Schlesinger sells his canned creations every Saturday morning at West Windsor Farmers’ Market.
He began canning in earnest after he and his wife Elizabeth moved to a single-family home in the Dayton section of South Brunswick. He launched Frank’s Pickled Peppers in the spring of 2011, working out of the charity organization’s Elijah’s Promise soup kitchen, a commercial kitchen in New Brunswick.
“I figured if the judges at the county fair liked my product enough to award ribbons, there must be a business opportunity here. I began making baskets for friends and family, and entering in small holiday craft shows. The baskets would include salsa and relish.”
At first he was doing large jobs of pickled items, but in recent years he’s expanded into jams and jellies. His product line includes pickled peppers, salsa, a salsa verde’, green pickled relish, Sweet Jersey corn relish, pickled beets, tomato free salsa, salt and sugar-free products and more recently, jams and jellies including jalapeno-spiced jellies. He also makes pick-a-lilly relish, a cucumber-free relish with peppers, cabbage and tomatoes.
One of his most recent additions to his product line is frog jam.
“We were coming back from a trip down South, and saw these signs for frog jam. I finally figured out what this was,” he said, “with my frog jam I say no frog was harmed during the making of this jam; it’s made with fig, raspberry, orange and ginger, which is how they get the name frog jam.”
“I like to take different areas of the country where certain vegetables are popular and create products from them,” he said, “things like hot pepper jam.”
Like any farmer looking to improve, he listens to his customers.
“After I hear a third request, I’ll find a way to add it to my product line,” Schlesinger said.
This year he was approached by a couple of different farms who wanted to sell value-added products through their farm stands, but had no access to a commercial kitchen.
“So I would take their product to the kitchen and make up what they wanted me to make, deliver to them, invoice them, and then they’d sell it through their retail store.”

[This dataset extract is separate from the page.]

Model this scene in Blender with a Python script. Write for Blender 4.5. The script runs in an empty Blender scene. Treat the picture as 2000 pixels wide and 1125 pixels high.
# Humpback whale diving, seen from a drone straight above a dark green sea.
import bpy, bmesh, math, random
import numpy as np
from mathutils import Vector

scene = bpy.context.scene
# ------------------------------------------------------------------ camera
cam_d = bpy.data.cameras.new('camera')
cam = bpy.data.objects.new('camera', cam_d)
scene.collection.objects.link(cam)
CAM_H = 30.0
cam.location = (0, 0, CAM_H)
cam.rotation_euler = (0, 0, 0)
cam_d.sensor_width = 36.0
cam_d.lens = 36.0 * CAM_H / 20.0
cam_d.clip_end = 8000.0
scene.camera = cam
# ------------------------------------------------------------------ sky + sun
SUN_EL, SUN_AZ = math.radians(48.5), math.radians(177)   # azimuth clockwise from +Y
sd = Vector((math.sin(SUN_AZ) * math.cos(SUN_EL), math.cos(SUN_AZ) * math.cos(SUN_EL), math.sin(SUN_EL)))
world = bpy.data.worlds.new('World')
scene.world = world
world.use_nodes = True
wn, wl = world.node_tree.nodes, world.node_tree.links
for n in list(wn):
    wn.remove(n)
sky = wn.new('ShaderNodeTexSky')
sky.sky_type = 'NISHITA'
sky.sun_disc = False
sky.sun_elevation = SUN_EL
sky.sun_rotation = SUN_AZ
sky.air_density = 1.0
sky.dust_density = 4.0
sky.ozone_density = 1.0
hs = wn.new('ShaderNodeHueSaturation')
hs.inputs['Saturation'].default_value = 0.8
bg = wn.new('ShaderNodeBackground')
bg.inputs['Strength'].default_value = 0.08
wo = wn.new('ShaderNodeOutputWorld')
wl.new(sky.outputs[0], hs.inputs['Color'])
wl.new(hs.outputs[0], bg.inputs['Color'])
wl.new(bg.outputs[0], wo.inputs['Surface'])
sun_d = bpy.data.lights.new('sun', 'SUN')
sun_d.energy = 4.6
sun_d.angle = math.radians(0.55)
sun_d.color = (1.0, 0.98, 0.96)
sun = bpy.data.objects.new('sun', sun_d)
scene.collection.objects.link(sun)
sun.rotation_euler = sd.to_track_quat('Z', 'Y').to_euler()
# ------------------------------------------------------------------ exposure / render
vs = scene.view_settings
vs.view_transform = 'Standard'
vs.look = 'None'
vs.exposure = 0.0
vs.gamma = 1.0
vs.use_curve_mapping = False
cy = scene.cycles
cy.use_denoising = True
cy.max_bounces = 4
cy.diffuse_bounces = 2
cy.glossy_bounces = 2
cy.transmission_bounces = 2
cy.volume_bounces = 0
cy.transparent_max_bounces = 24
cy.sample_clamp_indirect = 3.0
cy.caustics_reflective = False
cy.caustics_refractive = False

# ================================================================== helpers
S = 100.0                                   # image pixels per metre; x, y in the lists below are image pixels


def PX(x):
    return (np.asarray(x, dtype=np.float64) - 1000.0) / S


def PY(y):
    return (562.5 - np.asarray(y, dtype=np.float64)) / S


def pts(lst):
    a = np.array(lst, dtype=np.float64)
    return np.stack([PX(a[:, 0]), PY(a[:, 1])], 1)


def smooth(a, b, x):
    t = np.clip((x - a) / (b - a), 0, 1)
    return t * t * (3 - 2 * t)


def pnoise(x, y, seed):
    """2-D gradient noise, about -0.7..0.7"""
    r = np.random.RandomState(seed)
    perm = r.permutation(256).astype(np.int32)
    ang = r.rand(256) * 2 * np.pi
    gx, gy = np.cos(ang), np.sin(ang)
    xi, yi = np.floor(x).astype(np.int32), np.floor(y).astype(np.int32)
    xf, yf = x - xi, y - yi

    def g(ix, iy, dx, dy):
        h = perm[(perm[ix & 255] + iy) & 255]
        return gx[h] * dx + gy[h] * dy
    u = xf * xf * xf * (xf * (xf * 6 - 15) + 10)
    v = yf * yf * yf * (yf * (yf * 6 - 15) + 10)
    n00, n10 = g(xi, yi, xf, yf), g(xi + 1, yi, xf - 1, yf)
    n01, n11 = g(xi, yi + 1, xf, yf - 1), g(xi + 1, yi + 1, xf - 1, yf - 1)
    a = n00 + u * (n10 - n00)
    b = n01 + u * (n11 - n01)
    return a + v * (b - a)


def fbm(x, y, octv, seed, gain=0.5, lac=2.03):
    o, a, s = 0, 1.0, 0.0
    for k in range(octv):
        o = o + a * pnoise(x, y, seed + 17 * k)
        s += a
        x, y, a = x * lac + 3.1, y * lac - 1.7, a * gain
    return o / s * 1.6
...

He began working with area farmers like Gabe Siciliano at Abe’s Acres in Hightstown, Christine from Krowicki Farms in New Egypt and Mike Rassweiller at North Slope Farm in West Amwell to create value-added products for them, using their produce.
“Now we have a number of farmer-vendors here who are collaborating with me to offer value-added products through their CSA programs,” Schlesinger said.
He credits his commercial kitchen, Something Special Kitchen and Commissary in Ewing Township and his wife, Elizabeth Schreiber, for allowing his business to expand to the point that it has, as well as those judges in 2011 at the Middlesex County Fair in East Brunswick. He also credits his daughter Rachel, who helps him out with bigger projects at the kitchen in Ewing.
“It used to be, my goal at the farmers’ market was to see how much I could sell to the public,” he related.
“Now, most of my income is coming from the value-added products I do with farmers. Now, I’m just trying to keep up with demand.”